Make an exact copy of the records, dropping all pictures.

Scenes as source code:
:::
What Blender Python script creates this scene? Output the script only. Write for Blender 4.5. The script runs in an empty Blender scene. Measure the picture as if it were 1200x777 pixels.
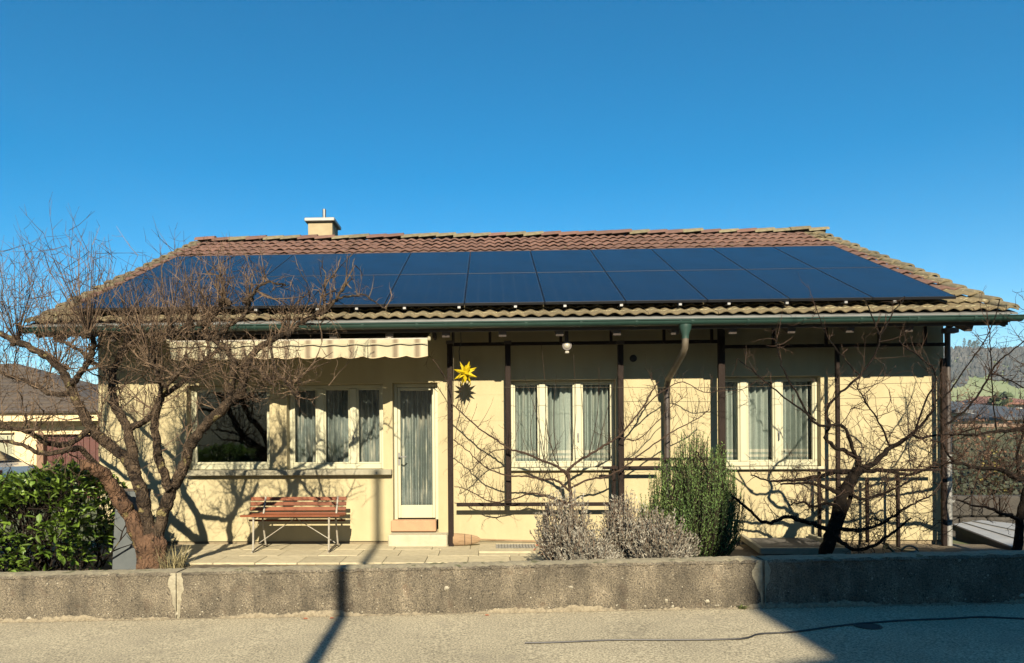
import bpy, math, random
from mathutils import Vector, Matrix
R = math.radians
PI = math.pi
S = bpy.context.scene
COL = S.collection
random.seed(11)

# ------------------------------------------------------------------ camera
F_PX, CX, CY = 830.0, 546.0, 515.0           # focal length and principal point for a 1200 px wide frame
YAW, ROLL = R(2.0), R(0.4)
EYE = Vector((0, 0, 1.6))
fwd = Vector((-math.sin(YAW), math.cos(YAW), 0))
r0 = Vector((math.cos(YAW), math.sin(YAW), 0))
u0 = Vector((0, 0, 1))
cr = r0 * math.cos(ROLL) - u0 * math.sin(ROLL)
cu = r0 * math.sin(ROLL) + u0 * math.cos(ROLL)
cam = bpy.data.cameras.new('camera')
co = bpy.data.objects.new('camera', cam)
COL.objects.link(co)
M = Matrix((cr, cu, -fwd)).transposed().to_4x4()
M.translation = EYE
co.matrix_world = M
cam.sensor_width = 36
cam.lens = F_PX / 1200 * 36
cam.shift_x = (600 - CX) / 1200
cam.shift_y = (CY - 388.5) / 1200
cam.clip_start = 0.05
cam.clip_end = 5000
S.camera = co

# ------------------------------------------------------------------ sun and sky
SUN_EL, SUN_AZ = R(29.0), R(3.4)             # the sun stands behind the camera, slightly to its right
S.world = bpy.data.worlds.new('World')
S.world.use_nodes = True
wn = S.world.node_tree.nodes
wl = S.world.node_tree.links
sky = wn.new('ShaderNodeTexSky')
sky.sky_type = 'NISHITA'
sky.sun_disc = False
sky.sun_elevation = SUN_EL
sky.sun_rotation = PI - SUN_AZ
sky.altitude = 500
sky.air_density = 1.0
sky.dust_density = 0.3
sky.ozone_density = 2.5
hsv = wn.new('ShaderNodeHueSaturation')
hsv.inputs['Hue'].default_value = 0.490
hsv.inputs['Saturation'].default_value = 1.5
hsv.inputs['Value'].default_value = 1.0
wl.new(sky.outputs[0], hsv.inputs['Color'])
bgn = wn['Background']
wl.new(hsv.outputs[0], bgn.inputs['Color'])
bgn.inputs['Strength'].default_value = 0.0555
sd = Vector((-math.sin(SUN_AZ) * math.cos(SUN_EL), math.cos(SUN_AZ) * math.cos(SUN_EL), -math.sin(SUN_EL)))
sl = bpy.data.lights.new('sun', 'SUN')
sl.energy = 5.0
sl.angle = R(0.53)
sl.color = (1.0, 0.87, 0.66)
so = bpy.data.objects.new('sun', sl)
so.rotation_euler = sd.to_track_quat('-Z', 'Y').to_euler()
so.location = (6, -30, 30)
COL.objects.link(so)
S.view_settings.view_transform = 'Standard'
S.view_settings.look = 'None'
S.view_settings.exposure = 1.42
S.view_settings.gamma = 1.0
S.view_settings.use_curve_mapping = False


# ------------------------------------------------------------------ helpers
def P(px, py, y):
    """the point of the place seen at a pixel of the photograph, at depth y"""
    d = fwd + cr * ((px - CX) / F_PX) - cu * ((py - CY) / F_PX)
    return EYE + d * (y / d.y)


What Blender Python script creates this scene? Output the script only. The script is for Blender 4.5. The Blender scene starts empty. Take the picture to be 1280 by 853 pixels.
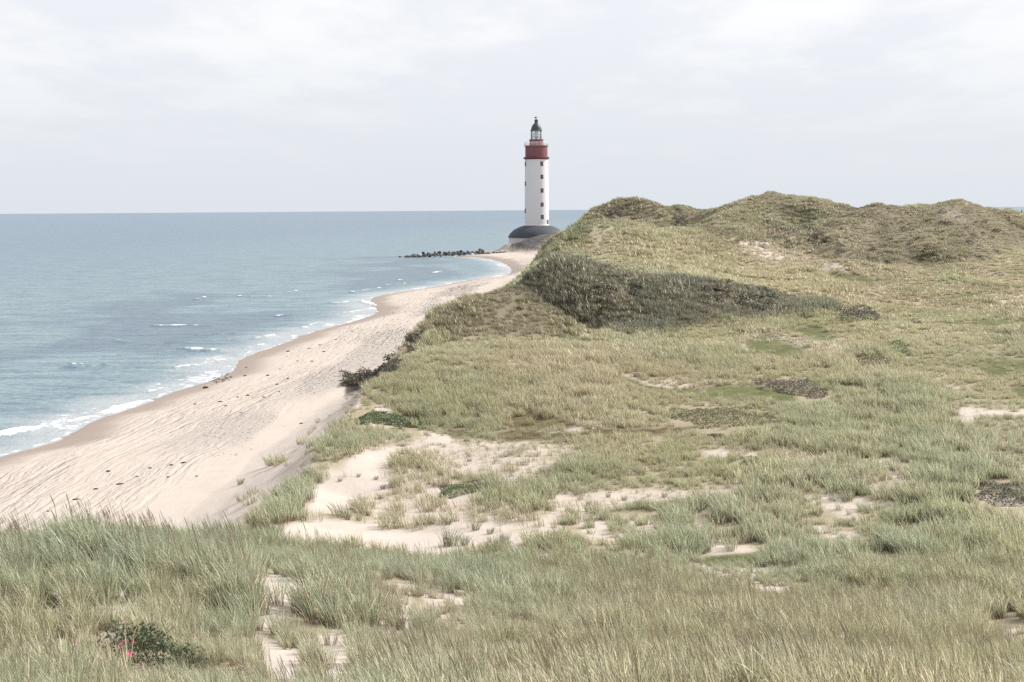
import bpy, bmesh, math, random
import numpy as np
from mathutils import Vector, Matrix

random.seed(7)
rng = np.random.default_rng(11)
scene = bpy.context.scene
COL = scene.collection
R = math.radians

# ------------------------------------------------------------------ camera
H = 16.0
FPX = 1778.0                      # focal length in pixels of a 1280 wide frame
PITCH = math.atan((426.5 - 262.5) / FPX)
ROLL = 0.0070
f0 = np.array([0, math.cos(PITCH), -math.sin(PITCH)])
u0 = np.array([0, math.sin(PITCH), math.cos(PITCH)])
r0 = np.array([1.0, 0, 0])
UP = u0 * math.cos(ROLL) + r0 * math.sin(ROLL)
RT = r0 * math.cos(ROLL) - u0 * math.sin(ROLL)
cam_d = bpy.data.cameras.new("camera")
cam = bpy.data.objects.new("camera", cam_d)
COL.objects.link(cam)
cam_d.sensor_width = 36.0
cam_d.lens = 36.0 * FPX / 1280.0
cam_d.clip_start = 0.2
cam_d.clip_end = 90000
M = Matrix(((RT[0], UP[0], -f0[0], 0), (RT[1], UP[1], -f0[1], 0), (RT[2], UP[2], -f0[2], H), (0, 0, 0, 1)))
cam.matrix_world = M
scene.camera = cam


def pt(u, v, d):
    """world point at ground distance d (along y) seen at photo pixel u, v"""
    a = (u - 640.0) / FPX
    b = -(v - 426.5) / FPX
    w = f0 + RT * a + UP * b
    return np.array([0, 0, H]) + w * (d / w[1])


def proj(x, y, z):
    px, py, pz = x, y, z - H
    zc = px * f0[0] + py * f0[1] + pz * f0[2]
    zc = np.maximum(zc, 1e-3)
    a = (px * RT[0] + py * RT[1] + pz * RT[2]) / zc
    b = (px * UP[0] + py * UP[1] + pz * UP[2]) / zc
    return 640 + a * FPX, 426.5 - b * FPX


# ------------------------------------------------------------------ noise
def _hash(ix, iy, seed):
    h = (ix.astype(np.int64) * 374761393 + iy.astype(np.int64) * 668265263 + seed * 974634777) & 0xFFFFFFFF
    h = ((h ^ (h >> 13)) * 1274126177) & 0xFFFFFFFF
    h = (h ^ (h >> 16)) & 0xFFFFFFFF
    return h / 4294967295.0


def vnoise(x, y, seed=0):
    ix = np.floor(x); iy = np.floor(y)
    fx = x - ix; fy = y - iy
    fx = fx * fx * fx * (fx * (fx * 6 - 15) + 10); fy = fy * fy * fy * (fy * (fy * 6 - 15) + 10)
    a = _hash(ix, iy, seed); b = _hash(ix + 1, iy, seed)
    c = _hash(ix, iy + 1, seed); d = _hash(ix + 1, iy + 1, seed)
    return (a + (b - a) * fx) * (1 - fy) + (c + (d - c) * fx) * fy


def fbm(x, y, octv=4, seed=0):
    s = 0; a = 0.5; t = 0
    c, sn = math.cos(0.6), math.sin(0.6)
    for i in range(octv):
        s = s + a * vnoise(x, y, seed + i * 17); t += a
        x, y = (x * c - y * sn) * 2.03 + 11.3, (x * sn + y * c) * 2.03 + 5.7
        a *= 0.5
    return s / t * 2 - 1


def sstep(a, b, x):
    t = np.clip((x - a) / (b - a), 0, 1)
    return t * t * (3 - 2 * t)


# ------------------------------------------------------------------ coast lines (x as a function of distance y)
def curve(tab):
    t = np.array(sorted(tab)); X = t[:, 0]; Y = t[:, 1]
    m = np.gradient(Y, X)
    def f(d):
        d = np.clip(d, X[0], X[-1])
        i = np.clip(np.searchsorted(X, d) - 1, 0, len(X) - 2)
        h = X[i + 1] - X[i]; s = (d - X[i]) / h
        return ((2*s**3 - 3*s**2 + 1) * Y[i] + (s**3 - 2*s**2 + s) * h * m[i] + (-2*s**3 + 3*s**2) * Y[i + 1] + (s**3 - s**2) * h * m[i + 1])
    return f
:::
— Task result —
What Blender Python script creates this scene? Output the script only. Write for Blender 4.5. The script runs in an empty Blender scene. Measure the picture as if it were 1200x777 pixels.
import bpy, math, random
from mathutils import Vector, Matrix
R = math.radians
PI = math.pi
S = bpy.context.scene
COL = S.collection
random.seed(11)

# ------------------------------------------------------------------ camera
F_PX, CX, CY = 830.0, 546.0, 515.0           # focal length and principal point for a 1200 px wide frame
YAW, ROLL = R(2.0), R(0.4)
EYE = Vector((0, 0, 1.6))
fwd = Vector((-math.sin(YAW), math.cos(YAW), 0))
r0 = Vector((math.cos(YAW), math.sin(YAW), 0))
u0 = Vector((0, 0, 1))
cr = r0 * math.cos(ROLL) - u0 * math.sin(ROLL)
cu = r0 * math.sin(ROLL) + u0 * math.cos(ROLL)
cam = bpy.data.cameras.new('camera')
co = bpy.data.objects.new('camera', cam)
COL.objects.link(co)
M = Matrix((cr, cu, -fwd)).transposed().to_4x4()
M.translation = EYE
co.matrix_world = M
cam.sensor_width = 36
cam.lens = F_PX / 1200 * 36
cam.shift_x = (600 - CX) / 1200
cam.shift_y = (CY - 388.5) / 1200
cam.clip_start = 0.05
cam.clip_end = 5000
S.camera = co

# ------------------------------------------------------------------ sun and sky
SUN_EL, SUN_AZ = R(29.0), R(3.4)             # the sun stands behind the camera, slightly to its right
S.world = bpy.data.worlds.new('World')
S.world.use_nodes = True
wn = S.world.node_tree.nodes
wl = S.world.node_tree.links
sky = wn.new('ShaderNodeTexSky')
sky.sky_type = 'NISHITA'
sky.sun_disc = False
sky.sun_elevation = SUN_EL
sky.sun_rotation = PI - SUN_AZ
sky.altitude = 500
sky.air_density = 1.0
sky.dust_density = 0.3
sky.ozone_density = 2.5
hsv = wn.new('ShaderNodeHueSaturation')
hsv.inputs['Hue'].default_value = 0.490
hsv.inputs['Saturation'].default_value = 1.5
hsv.inputs['Value'].default_value = 1.0
wl.new(sky.outputs[0], hsv.inputs['Color'])
bgn = wn['Background']
wl.new(hsv.outputs[0], bgn.inputs['Color'])
bgn.inputs['Strength'].default_value = 0.0555
sd = Vector((-math.sin(SUN_AZ) * math.cos(SUN_EL), math.cos(SUN_AZ) * math.cos(SUN_EL), -math.sin(SUN_EL)))
sl = bpy.data.lights.new('sun', 'SUN')
sl.energy = 5.0
sl.angle = R(0.53)
sl.color = (1.0, 0.87, 0.66)
so = bpy.data.objects.new('sun', sl)
so.rotation_euler = sd.to_track_quat('-Z', 'Y').to_euler()
so.location = (6, -30, 30)
COL.objects.link(so)
S.view_settings.view_transform = 'Standard'
S.view_settings.look = 'None'
S.view_settings.exposure = 1.42
S.view_settings.gamma = 1.0
S.view_settings.use_curve_mapping = False


# ------------------------------------------------------------------ helpers
def P(px, py, y):
    """the point of the place seen at a pixel of the photograph, at depth y"""
    d = fwd + cr * ((px - CX) / F_PX) - cu * ((py - CY) / F_PX)
    return EYE + d * (y / d.y)


What Blender Python script creates this scene? Output the script only. The script is for Blender 4.5. The Blender scene starts empty. Take the picture to be 1280 by 853 pixels.
import bpy, bmesh, math, random
import numpy as np
from mathutils import Vector, Matrix

random.seed(7)
rng = np.random.default_rng(11)
scene = bpy.context.scene
COL = scene.collection
R = math.radians

# ------------------------------------------------------------------ camera
H = 16.0
FPX = 1778.0                      # focal length in pixels of a 1280 wide frame
PITCH = math.atan((426.5 - 262.5) / FPX)
ROLL = 0.0070
f0 = np.array([0, math.cos(PITCH), -math.sin(PITCH)])
u0 = np.array([0, math.sin(PITCH), math.cos(PITCH)])
r0 = np.array([1.0, 0, 0])
UP = u0 * math.cos(ROLL) + r0 * math.sin(ROLL)
RT = r0 * math.cos(ROLL) - u0 * math.sin(ROLL)
cam_d = bpy.data.cameras.new("camera")
cam = bpy.data.objects.new("camera", cam_d)
COL.objects.link(cam)
cam_d.sensor_width = 36.0
cam_d.lens = 36.0 * FPX / 1280.0
cam_d.clip_start = 0.2
cam_d.clip_end = 90000
M = Matrix(((RT[0], UP[0], -f0[0], 0), (RT[1], UP[1], -f0[1], 0), (RT[2], UP[2], -f0[2], H), (0, 0, 0, 1)))
cam.matrix_world = M
scene.camera = cam


def pt(u, v, d):
    """world point at ground distance d (along y) seen at photo pixel u, v"""
    a = (u - 640.0) / FPX
    b = -(v - 426.5) / FPX
    w = f0 + RT * a + UP * b
    return np.array([0, 0, H]) + w * (d / w[1])


def proj(x, y, z):
    px, py, pz = x, y, z - H
    zc = px * f0[0] + py * f0[1] + pz * f0[2]
    zc = np.maximum(zc, 1e-3)
    a = (px * RT[0] + py * RT[1] + pz * RT[2]) / zc
    b = (px * UP[0] + py * UP[1] + pz * UP[2]) / zc
    return 640 + a * FPX, 426.5 - b * FPX


# ------------------------------------------------------------------ noise
def _hash(ix, iy, seed):
    h = (ix.astype(np.int64) * 374761393 + iy.astype(np.int64) * 668265263 + seed * 974634777) & 0xFFFFFFFF
    h = ((h ^ (h >> 13)) * 1274126177) & 0xFFFFFFFF
    h = (h ^ (h >> 16)) & 0xFFFFFFFF
    return h / 4294967295.0


def vnoise(x, y, seed=0):
    ix = np.floor(x); iy = np.floor(y)
    fx = x - ix; fy = y - iy
    fx = fx * fx * fx * (fx * (fx * 6 - 15) + 10); fy = fy * fy * fy * (fy * (fy * 6 - 15) + 10)
    a = _hash(ix, iy, seed); b = _hash(ix + 1, iy, seed)
    c = _hash(ix, iy + 1, seed); d = _hash(ix + 1, iy + 1, seed)
    return (a + (b - a) * fx) * (1 - fy) + (c + (d - c) * fx) * fy


def fbm(x, y, octv=4, seed=0):
    s = 0; a = 0.5; t = 0
    c, sn = math.cos(0.6), math.sin(0.6)
    for i in range(octv):
        s = s + a * vnoise(x, y, seed + i * 17); t += a
        x, y = (x * c - y * sn) * 2.03 + 11.3, (x * sn + y * c) * 2.03 + 5.7
        a *= 0.5
    return s / t * 2 - 1


def sstep(a, b, x):
    t = np.clip((x - a) / (b - a), 0, 1)
    return t * t * (3 - 2 * t)


# ------------------------------------------------------------------ coast lines (x as a function of distance y)
def curve(tab):
    t = np.array(sorted(tab)); X = t[:, 0]; Y = t[:, 1]
    m = np.gradient(Y, X)
    def f(d):
        d = np.clip(d, X[0], X[-1])
        i = np.clip(np.searchsorted(X, d) - 1, 0, len(X) - 2)
        h = X[i + 1] - X[i]; s = (d - X[i]) / h
        return ((2*s**3 - 3*s**2 + 1) * Y[i] + (s**3 - 2*s**2 + s) * h * m[i] + (-2*s**3 + 3*s**2) * Y[i + 1] + (s**3 - s**2) * h * m[i + 1])
    return f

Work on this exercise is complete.